Emerson Woelffer was born in Chicago, where he would go on to study art and teach at Chicago’s Institute of Design under the direction of the Bauhaus constructivist Laszlo Moholy-Nagy. From there he went to the experimental, progressive and highly influential Black Mountain College in North Carolina, where he began to put his distinctive stamp on his work.
After a brief stint teaching at the Colorado Springs Fine Arts Center, he went to Los Angeles where he played a crucial role ushering in modernism as a teacher at Chouinard Art Institute, which would become CalArts. Later, he went to Otis Art Institute, where he taught until 1989. Upon his death in 2003, Ed Ruscha, who studied under him, called Woelffer, “an American original, a tender tough guy who turned a lot of people on to the beauty of abstract painting.”

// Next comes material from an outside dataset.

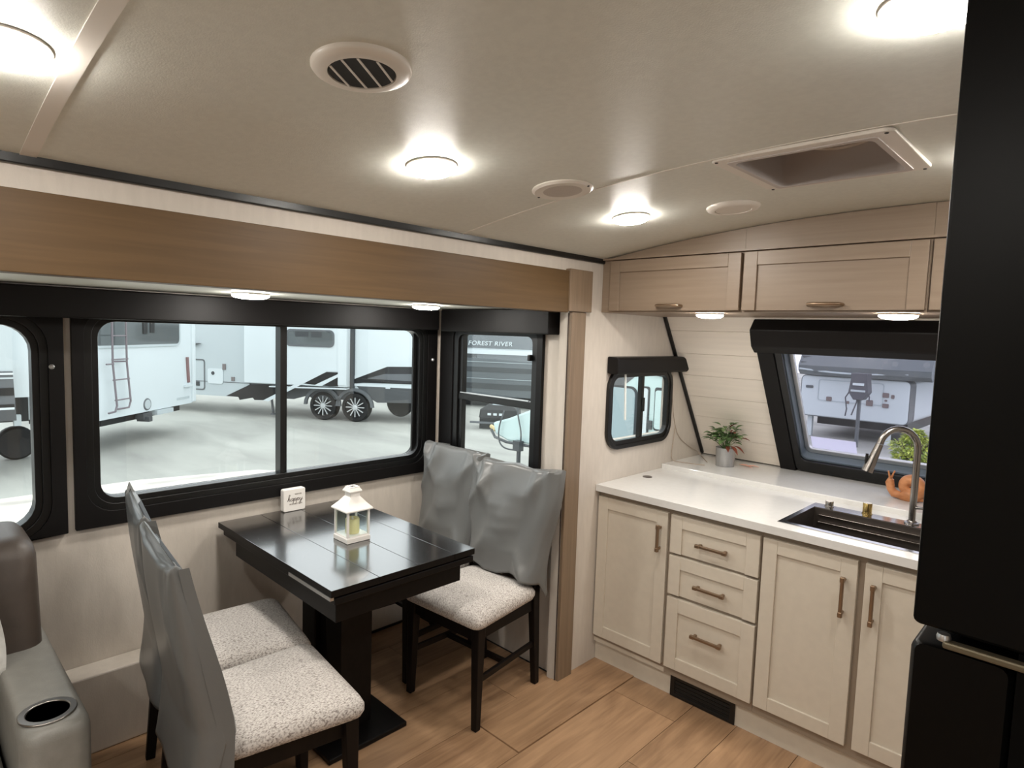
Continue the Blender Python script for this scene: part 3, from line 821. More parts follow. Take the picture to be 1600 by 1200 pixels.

Woelffer’s work has been exhibited in numerous museums and galleries, including the Phillips Collection in Washington, D.C., the Santa Barbara Museum of Art and the New Orleans Museum of Art. His work in included in Marika Herskovic’s important and definitive book, American Abstract Expressionism of the 1950’s (2003).
In addition, his work has been in numerous group exhibition catalogues, including Solomon R. Guggenheim Museum, One Hundred Paintings from the G. David Thompson Collection and the Museum of Modern Art, Tamarind: Homage to Lithography.
The Quogue Gallery was established in 2014 by Chester and Christy Murray, long time art collectors and residents of Quogue. The gallery features contemporary emerging and established artists whose work includes paintings and prints, photography, glass, and sculpture. The gallery’s focus is on displaying the work of East End artists who capture a mood, a color, or the extraordinary light that define the East End. The artists do not necessarily represent the specific realities of the area, but rather have each uniquely been influenced or inspired by their surroundings. The gallery also exhibits modern and contemporary artists whose work fits within the gallery’s aesthetic.
Janice Mehlman’s “Shifting Tides” and Emerson Woelffer’s “Works on Paper” will be on view at the Quogue Gallery from May 15 through June 22. The opening reception will be from 5 to 7 p.m. on Saturday, May 23.